EXCERPTED DATA:
* * *
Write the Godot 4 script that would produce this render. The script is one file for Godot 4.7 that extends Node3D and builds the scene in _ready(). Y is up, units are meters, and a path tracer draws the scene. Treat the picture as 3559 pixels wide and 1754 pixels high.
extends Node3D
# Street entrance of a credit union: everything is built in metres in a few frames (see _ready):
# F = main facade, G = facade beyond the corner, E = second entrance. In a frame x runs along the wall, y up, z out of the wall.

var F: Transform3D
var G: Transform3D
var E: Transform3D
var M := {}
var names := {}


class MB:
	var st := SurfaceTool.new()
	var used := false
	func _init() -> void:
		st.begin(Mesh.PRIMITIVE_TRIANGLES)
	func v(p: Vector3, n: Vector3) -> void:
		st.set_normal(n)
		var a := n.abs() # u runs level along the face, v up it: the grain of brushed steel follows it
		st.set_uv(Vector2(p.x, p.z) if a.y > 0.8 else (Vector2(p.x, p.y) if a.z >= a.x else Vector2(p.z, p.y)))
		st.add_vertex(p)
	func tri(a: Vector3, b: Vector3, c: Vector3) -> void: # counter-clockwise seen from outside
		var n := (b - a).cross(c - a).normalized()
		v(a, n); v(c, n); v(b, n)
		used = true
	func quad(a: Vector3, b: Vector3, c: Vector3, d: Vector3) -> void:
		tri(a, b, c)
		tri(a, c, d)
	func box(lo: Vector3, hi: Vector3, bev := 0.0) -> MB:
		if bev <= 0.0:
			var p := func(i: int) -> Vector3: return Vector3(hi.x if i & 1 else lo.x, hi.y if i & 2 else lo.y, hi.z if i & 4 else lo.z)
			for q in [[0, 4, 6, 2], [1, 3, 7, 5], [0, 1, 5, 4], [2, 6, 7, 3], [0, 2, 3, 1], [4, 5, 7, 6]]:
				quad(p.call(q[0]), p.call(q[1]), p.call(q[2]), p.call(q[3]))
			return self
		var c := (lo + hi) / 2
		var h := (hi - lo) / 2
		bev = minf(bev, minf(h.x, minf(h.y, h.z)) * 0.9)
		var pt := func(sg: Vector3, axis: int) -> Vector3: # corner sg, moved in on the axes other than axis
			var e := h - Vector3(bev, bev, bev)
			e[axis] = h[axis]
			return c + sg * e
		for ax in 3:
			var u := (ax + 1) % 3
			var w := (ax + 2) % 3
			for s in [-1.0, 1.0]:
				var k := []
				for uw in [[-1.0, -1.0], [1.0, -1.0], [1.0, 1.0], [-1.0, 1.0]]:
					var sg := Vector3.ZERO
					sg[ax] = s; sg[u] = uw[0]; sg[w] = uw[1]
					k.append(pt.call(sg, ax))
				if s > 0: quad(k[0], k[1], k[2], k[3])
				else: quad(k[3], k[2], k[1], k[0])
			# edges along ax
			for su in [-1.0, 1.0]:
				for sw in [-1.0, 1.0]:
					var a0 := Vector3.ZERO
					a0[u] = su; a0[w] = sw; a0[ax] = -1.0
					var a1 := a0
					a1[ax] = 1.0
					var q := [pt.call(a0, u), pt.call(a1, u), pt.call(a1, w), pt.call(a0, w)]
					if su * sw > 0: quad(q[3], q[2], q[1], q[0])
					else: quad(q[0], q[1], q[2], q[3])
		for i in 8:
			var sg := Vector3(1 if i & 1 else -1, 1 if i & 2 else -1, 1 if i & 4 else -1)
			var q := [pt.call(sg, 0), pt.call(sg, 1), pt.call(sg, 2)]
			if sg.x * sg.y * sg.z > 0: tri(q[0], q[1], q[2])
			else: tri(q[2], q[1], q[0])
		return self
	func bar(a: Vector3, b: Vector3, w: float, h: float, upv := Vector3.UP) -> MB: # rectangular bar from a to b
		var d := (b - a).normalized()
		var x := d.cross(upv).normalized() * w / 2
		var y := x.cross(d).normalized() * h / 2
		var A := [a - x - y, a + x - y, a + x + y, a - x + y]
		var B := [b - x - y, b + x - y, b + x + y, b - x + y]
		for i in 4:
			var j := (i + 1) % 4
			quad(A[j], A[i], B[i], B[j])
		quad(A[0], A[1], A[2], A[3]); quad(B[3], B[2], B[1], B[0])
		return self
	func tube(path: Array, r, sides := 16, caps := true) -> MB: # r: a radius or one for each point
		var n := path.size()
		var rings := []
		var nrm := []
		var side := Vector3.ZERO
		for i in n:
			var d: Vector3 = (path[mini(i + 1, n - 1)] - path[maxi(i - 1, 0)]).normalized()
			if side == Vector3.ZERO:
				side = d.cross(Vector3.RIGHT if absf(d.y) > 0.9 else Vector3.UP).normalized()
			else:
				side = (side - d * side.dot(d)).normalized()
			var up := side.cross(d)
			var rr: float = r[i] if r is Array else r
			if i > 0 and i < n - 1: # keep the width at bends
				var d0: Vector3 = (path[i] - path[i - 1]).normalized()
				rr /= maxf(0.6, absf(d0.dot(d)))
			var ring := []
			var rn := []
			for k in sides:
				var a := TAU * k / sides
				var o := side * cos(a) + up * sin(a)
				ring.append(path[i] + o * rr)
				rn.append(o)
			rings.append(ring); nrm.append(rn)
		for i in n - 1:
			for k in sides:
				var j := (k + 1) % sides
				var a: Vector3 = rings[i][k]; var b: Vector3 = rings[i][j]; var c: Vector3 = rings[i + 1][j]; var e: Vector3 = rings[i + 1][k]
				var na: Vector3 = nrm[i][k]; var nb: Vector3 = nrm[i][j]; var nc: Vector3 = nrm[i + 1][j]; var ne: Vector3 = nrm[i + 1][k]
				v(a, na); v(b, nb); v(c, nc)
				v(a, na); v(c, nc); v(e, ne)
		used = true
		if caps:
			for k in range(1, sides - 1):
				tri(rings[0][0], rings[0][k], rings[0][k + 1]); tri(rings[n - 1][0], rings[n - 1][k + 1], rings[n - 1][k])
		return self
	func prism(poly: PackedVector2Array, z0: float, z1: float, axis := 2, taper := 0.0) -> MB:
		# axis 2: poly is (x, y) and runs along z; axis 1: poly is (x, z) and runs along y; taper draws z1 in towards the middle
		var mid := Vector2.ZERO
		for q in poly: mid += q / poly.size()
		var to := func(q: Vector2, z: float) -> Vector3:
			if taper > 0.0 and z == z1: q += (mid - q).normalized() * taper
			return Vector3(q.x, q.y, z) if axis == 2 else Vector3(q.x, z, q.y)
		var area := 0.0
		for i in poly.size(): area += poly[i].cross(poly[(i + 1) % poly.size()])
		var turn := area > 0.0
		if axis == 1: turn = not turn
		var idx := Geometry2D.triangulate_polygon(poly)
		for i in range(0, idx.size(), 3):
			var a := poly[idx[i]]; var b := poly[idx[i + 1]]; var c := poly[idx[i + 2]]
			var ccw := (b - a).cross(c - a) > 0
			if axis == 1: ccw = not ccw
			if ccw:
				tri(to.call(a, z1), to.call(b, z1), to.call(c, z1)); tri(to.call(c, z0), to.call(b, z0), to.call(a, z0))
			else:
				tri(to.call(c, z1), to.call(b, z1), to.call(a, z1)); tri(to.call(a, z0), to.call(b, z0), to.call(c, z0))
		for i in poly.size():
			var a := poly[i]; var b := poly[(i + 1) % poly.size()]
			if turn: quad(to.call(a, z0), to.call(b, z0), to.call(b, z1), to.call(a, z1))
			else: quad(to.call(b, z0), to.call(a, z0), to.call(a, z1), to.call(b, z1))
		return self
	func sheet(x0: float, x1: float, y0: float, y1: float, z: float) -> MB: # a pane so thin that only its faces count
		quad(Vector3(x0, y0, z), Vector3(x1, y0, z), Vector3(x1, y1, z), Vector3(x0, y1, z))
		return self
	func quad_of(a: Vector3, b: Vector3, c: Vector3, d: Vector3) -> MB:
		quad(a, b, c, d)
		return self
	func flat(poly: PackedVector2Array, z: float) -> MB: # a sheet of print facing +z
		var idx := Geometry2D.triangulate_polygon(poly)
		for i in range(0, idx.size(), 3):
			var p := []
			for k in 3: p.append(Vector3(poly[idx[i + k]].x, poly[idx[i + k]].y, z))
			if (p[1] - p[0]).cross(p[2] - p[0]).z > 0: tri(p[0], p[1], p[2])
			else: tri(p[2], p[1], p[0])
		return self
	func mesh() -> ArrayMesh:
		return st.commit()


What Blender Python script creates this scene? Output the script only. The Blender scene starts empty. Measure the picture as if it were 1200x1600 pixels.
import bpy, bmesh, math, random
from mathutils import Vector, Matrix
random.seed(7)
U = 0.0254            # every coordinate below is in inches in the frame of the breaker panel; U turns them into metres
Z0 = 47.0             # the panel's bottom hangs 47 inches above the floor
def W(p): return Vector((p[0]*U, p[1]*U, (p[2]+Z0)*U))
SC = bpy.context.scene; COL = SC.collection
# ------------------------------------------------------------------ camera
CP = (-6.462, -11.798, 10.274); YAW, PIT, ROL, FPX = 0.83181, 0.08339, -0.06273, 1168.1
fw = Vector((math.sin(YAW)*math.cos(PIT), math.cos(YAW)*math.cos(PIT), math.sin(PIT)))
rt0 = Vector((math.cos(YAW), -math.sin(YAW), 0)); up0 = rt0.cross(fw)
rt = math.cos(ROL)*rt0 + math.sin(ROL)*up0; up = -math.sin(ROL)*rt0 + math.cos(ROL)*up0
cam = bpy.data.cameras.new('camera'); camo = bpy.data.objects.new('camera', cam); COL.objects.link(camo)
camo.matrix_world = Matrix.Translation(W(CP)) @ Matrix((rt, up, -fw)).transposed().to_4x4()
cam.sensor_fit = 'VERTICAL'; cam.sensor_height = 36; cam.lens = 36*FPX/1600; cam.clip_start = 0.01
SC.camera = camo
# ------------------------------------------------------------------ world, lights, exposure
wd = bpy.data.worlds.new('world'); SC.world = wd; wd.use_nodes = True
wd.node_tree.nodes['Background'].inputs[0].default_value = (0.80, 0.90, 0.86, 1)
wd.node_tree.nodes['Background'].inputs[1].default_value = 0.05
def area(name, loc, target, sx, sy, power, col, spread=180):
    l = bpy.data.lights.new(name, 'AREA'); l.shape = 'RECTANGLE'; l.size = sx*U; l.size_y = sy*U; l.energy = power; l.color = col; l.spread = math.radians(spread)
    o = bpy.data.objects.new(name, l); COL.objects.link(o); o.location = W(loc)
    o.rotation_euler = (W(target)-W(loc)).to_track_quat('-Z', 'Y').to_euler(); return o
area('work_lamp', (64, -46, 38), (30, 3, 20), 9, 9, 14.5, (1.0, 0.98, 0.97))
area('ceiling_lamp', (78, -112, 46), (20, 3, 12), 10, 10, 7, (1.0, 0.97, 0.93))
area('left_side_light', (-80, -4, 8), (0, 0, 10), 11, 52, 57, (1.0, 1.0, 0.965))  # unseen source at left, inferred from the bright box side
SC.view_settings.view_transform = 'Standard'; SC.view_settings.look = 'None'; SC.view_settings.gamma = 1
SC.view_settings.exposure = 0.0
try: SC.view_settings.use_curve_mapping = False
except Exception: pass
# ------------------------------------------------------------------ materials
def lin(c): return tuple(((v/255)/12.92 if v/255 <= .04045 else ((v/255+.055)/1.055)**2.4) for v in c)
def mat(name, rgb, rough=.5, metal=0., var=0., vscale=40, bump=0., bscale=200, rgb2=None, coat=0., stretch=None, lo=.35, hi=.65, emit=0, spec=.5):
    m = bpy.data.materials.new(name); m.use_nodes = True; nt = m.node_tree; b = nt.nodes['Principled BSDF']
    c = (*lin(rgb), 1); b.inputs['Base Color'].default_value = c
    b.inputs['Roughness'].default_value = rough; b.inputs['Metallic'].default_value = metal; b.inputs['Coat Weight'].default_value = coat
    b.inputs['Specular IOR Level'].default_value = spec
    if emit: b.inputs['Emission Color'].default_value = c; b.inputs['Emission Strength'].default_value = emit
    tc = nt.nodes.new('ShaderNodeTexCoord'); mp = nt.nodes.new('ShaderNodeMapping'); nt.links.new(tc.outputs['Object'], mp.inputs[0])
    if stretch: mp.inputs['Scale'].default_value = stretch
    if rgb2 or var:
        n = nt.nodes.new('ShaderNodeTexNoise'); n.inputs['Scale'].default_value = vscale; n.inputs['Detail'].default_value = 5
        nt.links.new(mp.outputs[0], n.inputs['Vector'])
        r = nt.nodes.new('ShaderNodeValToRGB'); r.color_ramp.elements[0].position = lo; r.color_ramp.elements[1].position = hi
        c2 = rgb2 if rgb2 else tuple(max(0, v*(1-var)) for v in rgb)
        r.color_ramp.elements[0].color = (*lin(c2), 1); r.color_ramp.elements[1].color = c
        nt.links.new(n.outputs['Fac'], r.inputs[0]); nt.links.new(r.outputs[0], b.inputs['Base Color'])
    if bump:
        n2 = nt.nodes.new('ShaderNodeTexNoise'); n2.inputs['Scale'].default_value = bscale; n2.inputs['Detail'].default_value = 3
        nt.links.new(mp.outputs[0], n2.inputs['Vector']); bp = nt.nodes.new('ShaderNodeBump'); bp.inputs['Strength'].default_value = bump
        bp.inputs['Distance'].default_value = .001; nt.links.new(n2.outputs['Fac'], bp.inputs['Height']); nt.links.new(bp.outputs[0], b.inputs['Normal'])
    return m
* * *
PROBLEM STATEMENT: Going through the data, tally the lines containing "extends" and report only the result.

REPLY: 2